As for the program, after orientation, the director of the program introduced us to the subject by taking us on a tour of the Genocide memorials in the country. The museum, built at the mass burial site for Kigali which still sees regular use, is unique. Apart from history, they have rooms dedicated to photos of the victims. Parents who lost children have created a room to honor them. Each child's photo is set on the wall, with a plaque underneath detailing their habits, favorite food, and cause of death. The number of children killed or forcefully aborted during the genocide is staggering, and the number of orphans, numbering in the tens of thousands, is impossible to comprehend. About 85,000 households were headed by a child under the age of 18 after 1994.


Following the museum, I was able to visit the churches in Ntarama and Nyamata. During the Genocide, the Tutsi population of these villages fled to the church for sanctuary. In the past, during the genocides of 1959, 1963, 1973, and the 1980s, these sanctuaries saved thousands of lives. In 1994, they offered no protection. It is estimated that at Ntarama alone over 5000 were killed. The churches were left undisturbed for several years as a memorial, and about 10 years ago the bodies were cataloged and their skeletons were set in endless rows as a gruesome reminder of those 100 days. In both sites, the cracked and bloodstained bricks where small children and infants were repeatedly thrown against the wall are still horribly visible. I took no pictures of these sites; the photos are freely available for anyone interested.

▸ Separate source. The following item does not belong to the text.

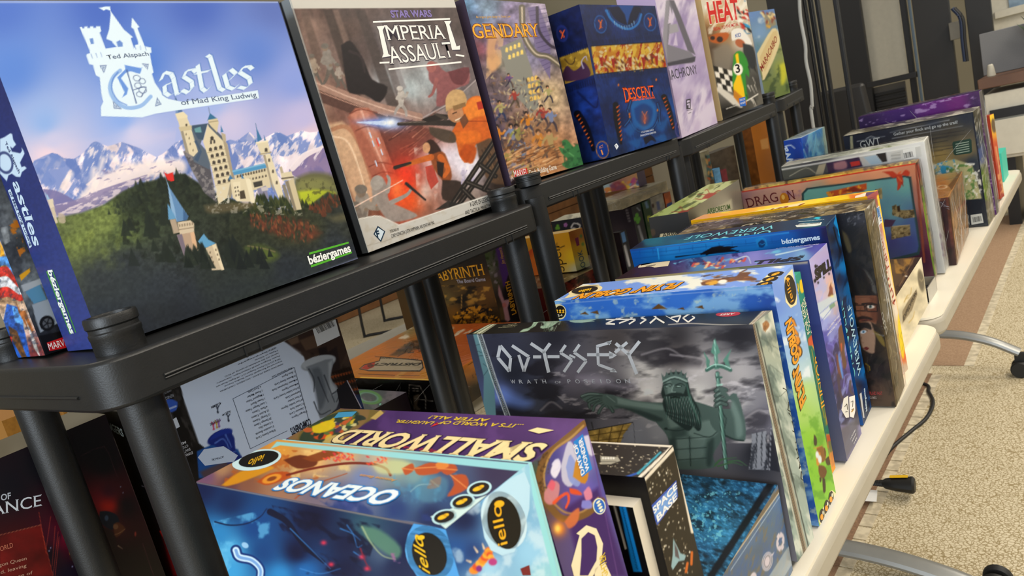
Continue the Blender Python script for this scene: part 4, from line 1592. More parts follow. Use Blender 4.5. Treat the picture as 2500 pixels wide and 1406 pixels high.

After this introduction, the class was visited by a local history professor who briefed everyone on the history of the country and the Arusha Peace Accords. I won't go into it here, but it is a fascinating study on internalizing a constructed external identity and speaks volumes on the nature of conflict and self-realization. This next week, the class will focus on Rwanda's response to the Genocide, their recent development, and their amazing recovery that ranks them among the most stable sub-saharan states in Africa.


To summarize, this first week has been hectic and harrowing. Rwanda is an endlessly fascinating country, and the people, culture, and history have me more engaged than any classroom could. I have learned more outside of class talking with locals than I have in the lectures, and the director is smart enough to bring that into play. As a study abroad, there is no place I can recommend more for understanding the nature of peace and conflict, and I can't wait for Uganda.